Using the entries below, return word for word the lines from the one containing "Write part 5" up to and including the last.

----

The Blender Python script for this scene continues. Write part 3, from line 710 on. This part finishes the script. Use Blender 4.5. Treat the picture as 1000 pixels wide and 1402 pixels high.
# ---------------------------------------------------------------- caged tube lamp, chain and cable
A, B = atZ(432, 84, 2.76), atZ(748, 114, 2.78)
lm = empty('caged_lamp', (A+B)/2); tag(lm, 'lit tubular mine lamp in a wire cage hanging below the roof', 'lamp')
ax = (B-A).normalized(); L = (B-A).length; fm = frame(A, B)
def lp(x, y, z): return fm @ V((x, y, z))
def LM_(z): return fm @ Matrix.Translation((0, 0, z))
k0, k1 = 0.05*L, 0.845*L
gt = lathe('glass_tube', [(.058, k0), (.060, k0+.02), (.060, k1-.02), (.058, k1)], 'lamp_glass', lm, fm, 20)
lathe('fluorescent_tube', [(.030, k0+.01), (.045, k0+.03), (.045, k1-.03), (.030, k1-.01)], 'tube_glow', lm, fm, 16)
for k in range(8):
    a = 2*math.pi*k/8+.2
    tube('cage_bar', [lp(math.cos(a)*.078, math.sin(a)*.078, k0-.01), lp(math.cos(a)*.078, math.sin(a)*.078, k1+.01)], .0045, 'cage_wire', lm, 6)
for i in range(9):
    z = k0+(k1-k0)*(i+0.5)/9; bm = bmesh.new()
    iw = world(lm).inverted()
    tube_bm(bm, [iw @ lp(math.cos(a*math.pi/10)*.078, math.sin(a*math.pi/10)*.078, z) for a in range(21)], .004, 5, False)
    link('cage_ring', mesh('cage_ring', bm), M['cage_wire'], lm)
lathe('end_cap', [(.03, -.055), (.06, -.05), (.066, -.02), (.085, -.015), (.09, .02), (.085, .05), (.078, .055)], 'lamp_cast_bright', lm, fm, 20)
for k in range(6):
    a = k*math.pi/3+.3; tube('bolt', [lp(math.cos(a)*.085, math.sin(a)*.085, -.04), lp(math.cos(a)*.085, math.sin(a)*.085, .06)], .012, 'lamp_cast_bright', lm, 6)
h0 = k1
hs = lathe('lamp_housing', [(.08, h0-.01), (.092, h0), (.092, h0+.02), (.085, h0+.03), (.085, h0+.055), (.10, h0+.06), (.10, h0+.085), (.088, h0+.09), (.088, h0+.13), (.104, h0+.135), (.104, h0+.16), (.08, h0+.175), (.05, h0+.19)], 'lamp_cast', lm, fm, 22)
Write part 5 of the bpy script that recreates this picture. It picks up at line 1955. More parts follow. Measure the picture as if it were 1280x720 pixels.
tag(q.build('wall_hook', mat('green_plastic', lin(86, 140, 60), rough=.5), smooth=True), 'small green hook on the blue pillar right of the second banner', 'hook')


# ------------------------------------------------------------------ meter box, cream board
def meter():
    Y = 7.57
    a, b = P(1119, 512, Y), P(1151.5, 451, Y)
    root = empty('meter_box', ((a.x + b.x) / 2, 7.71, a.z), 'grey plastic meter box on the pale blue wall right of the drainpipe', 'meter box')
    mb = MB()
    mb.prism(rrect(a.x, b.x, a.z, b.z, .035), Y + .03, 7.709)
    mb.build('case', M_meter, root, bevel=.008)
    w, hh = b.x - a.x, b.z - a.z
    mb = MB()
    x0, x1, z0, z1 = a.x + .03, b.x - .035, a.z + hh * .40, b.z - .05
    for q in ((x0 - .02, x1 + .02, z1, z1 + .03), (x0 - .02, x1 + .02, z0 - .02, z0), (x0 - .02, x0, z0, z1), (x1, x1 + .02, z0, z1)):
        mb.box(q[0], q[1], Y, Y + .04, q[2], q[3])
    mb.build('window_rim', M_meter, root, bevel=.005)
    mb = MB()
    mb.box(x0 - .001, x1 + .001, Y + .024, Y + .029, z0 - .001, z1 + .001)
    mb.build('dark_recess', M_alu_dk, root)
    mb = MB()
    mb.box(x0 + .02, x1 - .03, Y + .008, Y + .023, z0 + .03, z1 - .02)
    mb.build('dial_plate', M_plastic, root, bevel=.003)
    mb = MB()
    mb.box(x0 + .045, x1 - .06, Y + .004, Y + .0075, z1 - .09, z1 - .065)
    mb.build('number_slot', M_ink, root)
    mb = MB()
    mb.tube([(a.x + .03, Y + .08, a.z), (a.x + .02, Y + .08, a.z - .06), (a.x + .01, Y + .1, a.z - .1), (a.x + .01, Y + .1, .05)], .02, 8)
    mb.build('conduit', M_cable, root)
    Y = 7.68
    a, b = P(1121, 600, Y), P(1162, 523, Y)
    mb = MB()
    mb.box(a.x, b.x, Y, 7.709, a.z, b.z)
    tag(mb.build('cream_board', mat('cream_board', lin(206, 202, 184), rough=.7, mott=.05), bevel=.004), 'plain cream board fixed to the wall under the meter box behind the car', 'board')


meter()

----

Full response
Write part 5 of the bpy script that recreates this picture. It picks up at line 1955. More parts follow. Measure the picture as if it were 1280x720 pixels.
tag(q.build('wall_hook', mat('green_plastic', lin(86, 140, 60), rough=.5), smooth=True), 'small green hook on the blue pillar right of the second banner', 'hook')


# ------------------------------------------------------------------ meter box, cream board
def meter():
    Y = 7.57
    a, b = P(1119, 512, Y), P(1151.5, 451, Y)
    root = empty('meter_box', ((a.x + b.x) / 2, 7.71, a.z), 'grey plastic meter box on the pale blue wall right of the drainpipe', 'meter box')
    mb = MB()
    mb.prism(rrect(a.x, b.x, a.z, b.z, .035), Y + .03, 7.709)
    mb.build('case', M_meter, root, bevel=.008)
    w, hh = b.x - a.x, b.z - a.z
    mb = MB()
    x0, x1, z0, z1 = a.x + .03, b.x - .035, a.z + hh * .40, b.z - .05
    for q in ((x0 - .02, x1 + .02, z1, z1 + .03), (x0 - .02, x1 + .02, z0 - .02, z0), (x0 - .02, x0, z0, z1), (x1, x1 + .02, z0, z1)):
        mb.box(q[0], q[1], Y, Y + .04, q[2], q[3])
    mb.build('window_rim', M_meter, root, bevel=.005)
    mb = MB()
    mb.box(x0 - .001, x1 + .001, Y + .024, Y + .029, z0 - .001, z1 + .001)
    mb.build('dark_recess', M_alu_dk, root)
    mb = MB()
    mb.box(x0 + .02, x1 - .03, Y + .008, Y + .023, z0 + .03, z1 - .02)
    mb.build('dial_plate', M_plastic, root, bevel=.003)
    mb = MB()
    mb.box(x0 + .045, x1 - .06, Y + .004, Y + .0075, z1 - .09, z1 - .065)
    mb.build('number_slot', M_ink, root)
    mb = MB()
    mb.tube([(a.x + .03, Y + .08, a.z), (a.x + .02, Y + .08, a.z - .06), (a.x + .01, Y + .1, a.z - .1), (a.x + .01, Y + .1, .05)], .02, 8)
    mb.build('conduit', M_cable, root)
    Y = 7.68
    a, b = P(1121, 600, Y), P(1162, 523, Y)
    mb = MB()
    mb.box(a.x, b.x, Y, 7.709, a.z, b.z)
    tag(mb.build('cream_board', mat('cream_board', lin(206, 202, 184), rough=.7, mott=.05), bevel=.004), 'plain cream board fixed to the wall under the meter box behind the car', 'board')


meter()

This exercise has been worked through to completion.